Pero otras amenazas a este escepticismo provienen desde posturas humanitarias e igualitarias aunque conducen a un lugar parecido. Permitir las ideas incorrectas o los “errores” es arriesgado y han proliferado los fact-checkers y avanza por todos lados la tentación de crear Ministerios de la Verdad. Preocupa la desinformación, las noticias falsas y con razón. Pero contra esta tendencia, Rauch nos plantea que suprimir los errores tiene más riesgos y peligros que no suprimirlos, básicamente porque para llevarlo a cabo hay que crear una autoridad que dice lo que es verdad y lo que no lo es. Una vez creada esa autoridad, un “error” será cualquier cosa que las autoridades no quieren oír. Circula un chiste -que ilustra esto muy bien- que dice que en la URSS por supuesto que había libertad de expresión, lo único que ocurría es que no se permitía decir mentiras… Obviamente, el Politburó decía lo que era verdad y mentira. Es oportuno recordar que casi todas las grandes ideas fueron al principio consideradas erróneas y subversivas. Con Ministerios de la Verdad nunca habrían salido adelante, los Ministerios de la Verdad no van a favorecer el progreso. Un mundo como el reflejado en la novela 1984 de Orwell no es un modelo a seguir.

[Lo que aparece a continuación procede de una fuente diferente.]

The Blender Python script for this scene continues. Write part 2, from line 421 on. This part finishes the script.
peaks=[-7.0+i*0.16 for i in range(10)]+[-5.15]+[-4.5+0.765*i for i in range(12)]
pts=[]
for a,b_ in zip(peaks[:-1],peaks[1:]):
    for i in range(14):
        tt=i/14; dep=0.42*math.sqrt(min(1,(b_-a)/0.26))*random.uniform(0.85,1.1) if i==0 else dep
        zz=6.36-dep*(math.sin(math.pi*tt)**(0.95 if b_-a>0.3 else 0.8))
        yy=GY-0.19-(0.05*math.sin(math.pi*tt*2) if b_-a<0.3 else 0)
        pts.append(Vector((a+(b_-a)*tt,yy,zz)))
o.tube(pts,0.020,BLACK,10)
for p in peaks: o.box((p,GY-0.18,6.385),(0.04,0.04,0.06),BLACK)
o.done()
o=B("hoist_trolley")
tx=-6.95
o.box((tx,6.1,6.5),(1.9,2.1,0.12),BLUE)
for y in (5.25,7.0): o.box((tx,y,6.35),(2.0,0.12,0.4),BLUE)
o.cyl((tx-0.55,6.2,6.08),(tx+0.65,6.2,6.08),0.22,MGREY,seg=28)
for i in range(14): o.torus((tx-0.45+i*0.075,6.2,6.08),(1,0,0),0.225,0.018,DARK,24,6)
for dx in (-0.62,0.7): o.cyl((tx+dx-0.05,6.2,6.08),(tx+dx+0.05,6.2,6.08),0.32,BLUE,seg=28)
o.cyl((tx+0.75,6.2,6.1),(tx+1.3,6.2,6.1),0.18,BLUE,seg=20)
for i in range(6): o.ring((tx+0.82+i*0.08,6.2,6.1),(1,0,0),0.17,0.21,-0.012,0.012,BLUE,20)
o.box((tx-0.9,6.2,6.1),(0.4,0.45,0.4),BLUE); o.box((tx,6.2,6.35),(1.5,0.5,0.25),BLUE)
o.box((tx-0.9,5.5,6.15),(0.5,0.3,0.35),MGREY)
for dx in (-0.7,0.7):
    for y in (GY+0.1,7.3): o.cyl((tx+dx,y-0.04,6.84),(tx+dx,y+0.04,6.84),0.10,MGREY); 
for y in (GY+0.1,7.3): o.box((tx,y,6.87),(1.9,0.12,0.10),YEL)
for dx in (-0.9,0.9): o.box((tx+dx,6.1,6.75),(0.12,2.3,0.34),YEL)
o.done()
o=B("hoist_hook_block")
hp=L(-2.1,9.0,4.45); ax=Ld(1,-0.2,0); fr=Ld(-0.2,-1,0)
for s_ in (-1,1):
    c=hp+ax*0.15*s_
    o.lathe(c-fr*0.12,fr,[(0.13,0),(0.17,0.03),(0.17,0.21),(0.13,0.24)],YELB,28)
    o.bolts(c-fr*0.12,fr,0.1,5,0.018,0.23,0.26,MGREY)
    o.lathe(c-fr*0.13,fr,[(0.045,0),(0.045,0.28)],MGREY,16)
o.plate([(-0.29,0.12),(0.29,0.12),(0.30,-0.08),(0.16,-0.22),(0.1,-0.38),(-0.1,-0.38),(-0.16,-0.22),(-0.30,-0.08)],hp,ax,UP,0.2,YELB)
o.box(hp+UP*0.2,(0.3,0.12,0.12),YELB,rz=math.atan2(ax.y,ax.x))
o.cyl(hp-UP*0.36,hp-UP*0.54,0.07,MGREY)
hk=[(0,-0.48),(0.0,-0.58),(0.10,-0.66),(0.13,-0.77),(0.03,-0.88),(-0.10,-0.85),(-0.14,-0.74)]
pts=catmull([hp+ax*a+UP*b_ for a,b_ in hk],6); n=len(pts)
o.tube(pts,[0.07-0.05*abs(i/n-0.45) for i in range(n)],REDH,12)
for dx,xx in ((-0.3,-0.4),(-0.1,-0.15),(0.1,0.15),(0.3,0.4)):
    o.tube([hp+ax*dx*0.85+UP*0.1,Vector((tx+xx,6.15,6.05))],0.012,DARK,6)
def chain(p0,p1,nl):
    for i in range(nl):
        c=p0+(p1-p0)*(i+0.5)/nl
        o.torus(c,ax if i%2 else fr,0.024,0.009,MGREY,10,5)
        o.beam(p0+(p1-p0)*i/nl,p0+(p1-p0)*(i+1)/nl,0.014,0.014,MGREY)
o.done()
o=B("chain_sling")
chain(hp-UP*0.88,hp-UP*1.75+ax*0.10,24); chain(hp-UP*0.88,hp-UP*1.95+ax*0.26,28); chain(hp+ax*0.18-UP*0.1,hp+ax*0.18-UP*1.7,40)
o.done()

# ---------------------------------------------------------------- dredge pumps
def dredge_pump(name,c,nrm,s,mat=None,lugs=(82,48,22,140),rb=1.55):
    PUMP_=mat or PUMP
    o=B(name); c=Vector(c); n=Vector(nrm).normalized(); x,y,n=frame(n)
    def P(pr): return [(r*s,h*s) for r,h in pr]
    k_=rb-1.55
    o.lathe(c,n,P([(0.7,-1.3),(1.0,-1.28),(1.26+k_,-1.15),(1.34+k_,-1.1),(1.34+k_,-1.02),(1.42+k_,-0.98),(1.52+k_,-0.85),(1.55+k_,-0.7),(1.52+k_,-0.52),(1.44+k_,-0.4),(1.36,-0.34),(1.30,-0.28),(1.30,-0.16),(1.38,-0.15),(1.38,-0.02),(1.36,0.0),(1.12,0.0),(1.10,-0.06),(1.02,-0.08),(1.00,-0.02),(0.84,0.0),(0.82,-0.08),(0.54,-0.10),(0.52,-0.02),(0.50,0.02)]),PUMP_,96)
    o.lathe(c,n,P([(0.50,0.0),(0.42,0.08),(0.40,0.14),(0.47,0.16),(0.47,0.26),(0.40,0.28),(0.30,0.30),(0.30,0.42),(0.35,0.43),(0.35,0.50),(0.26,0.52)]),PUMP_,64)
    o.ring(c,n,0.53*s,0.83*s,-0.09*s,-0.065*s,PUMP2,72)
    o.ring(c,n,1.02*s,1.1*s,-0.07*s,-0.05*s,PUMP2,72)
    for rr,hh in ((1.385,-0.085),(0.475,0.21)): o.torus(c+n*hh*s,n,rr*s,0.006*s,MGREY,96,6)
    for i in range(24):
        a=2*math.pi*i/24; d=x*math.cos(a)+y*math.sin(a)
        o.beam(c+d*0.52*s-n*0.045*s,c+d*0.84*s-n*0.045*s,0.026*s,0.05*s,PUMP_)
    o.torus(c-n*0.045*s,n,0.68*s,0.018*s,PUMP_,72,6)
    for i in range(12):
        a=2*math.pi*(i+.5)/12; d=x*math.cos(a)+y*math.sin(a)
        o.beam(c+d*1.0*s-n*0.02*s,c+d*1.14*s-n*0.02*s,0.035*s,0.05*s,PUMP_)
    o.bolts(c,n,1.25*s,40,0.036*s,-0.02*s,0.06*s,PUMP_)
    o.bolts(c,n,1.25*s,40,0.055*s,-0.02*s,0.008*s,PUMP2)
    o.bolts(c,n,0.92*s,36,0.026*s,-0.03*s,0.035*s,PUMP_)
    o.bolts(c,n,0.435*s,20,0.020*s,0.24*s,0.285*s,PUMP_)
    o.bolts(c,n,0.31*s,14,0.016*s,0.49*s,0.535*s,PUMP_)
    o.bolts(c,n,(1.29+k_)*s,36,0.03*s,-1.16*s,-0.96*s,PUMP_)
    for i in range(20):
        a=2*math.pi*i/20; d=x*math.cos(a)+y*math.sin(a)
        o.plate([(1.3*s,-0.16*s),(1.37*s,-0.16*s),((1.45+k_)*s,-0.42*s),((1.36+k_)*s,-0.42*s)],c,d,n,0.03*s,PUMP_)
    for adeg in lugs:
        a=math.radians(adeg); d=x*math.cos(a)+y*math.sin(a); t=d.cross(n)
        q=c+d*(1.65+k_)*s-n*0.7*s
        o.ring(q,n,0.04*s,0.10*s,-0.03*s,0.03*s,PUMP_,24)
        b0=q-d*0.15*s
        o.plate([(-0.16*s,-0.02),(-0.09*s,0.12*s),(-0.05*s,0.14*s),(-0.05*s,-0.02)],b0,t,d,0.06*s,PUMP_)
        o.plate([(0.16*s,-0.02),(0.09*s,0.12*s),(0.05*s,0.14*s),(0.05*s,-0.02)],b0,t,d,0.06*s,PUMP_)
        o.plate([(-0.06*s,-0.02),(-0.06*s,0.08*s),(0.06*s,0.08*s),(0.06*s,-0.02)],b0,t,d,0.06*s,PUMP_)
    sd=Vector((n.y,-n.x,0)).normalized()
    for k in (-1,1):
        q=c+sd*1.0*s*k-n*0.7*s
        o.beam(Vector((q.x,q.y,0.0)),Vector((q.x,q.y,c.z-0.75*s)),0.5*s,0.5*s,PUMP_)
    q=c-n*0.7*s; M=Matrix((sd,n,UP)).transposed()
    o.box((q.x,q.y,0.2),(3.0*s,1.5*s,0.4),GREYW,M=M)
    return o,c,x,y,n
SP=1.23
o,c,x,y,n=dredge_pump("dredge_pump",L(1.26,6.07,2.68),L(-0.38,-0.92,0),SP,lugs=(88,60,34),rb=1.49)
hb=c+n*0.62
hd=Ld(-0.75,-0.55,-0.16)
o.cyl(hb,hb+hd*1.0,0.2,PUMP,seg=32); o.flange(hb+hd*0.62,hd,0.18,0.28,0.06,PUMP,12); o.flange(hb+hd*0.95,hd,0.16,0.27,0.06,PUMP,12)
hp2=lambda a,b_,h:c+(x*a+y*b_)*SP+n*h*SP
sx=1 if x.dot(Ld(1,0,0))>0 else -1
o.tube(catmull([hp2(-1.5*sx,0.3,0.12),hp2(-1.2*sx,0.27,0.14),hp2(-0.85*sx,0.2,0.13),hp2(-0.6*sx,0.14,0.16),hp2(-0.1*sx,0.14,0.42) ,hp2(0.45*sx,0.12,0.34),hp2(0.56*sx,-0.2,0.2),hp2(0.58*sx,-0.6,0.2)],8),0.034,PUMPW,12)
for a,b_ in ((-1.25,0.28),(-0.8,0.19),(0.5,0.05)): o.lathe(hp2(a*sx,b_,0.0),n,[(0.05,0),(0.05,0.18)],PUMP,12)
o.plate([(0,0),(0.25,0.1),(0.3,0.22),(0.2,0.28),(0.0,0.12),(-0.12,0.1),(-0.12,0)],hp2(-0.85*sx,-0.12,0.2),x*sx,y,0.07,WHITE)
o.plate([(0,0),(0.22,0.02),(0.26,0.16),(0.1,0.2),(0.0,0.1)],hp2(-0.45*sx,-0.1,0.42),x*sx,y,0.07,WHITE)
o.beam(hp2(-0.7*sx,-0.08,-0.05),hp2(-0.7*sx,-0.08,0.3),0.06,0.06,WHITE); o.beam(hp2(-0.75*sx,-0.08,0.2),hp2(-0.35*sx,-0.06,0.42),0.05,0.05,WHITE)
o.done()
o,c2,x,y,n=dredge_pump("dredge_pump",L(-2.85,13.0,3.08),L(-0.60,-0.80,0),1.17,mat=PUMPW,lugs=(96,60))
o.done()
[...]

¿Y por qué está desapareciendo esta capacidad de disentir de una manera razonada, de hacer una crítica constructiva, de aceptar que en muchos temas hay, a la vez, razones a favor y razones en contra? ¿Por qué hemos caído en el “si no estás a favor estás en contra” en el “con nosotros o contra nosotros”? ¿Por qué este pensamiento por lotes? Pues como todo en esta vida las razones son complejas pero una de ellas es que estamos moralizando todos los temas. Cuando se moralizan los temas, como veíamos en otro artículo, nuestra postura es la verdad absoluta, desaparece la tolerancia y tendemos a poner el fin por encima de los medios. Las reglas que defiende Rauch pueden parecer muy exigentes pero son un pilar central de nuestra sociedad para poder gestionar los conflictos que siempre van a existir y para poder seguir haciendo ciencia.